Pan Pacific Agency | COMMUICATION AGENCY FOR PACIFICA REGIONS

MANILA, May 17, 2019, PhilStar. As the US Navy vows to maintain its presence in the South China Sea, its chief clarified that naval operations in the region are not meant to provoke any country, reported the Philippine Star.

China has been protesting US freedom of navigation operations in the South China Sea, the latest of which was when two US warships sailed near Gaven and Chigue reefs in the Spratly Islands last week.

The Chinese Foreign Ministry expressed “strong dissatisfaction and resolute opposition” to the operation, claiming that the US ships entered without permission.

“The relevant actions of the US warships violated China’s sovereignty and undermined peace, security and good order in the relevant sea areas,” Chinese Foreign Ministry spokesperson Geng Shuang said.

Adm. John Richardson, US Navy chief, clarified that these operations are “just normal” types of operations for them.

“Certainly not meant to be provocative in any sense. Just a normal advocacy for international law,” Richardson said in a telephone briefing Thursday.

Richardson stressed that the US Navy’s freedom of navigation operations in the South China Sea abide by the United Nations Convention on the Law of the Sea (UNCLOS).

These operations signify Washington’s advocacy for a rules-based order brought together by the UNCLOS, the admiral added.

“The operations, we do a dozen or so of these throughout the world including contesting the excessive maritime claims of even our allies and partners,” Richardson said.

As they have done so in the past 70 years, the US will continue to maintain its presence in the South China Sea, part of which is the West Philippine Sea.

“Our operations there have really not fluctuated much over those seven decades, including in recent times. And so we’ll consistently be present. We have a tremendous amount of national interest,” the US Navy chief said.

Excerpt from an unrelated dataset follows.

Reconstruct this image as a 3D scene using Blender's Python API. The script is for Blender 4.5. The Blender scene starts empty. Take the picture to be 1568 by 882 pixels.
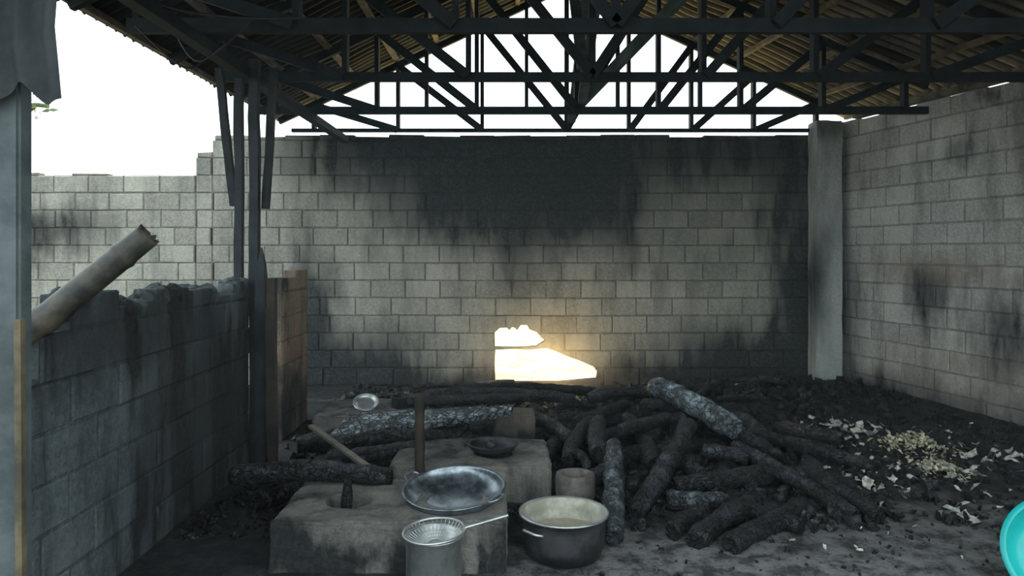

As for China’s expansion in the region, Richardson said Washington hopes Beijing would would abide by the rules-based order in their activities in the disputed waterway.

“We shouldn’t hesitate or be concerned about competition. Again, it’s a natural thing. But by abiding by the rules-based order, by being transparent in our activities and actions, whether it’s in the South China Sea, the Taiwan Straits, or around the world, this once again engenders consistency with those rules, engenders trust and confidence with other parts of the international system, and certainly minimizes the risk and vulnerability of some kind of a miscalculation which would be a setback for everybody involved,” Richardson said.

Earlier this week, the US Navy chief also said he did not want maritime tensions with China to boil over.

Speaking at the sidelines of a security forum in Singapore, Richardson said the US will maintain communications with China to avoid any untoward incident.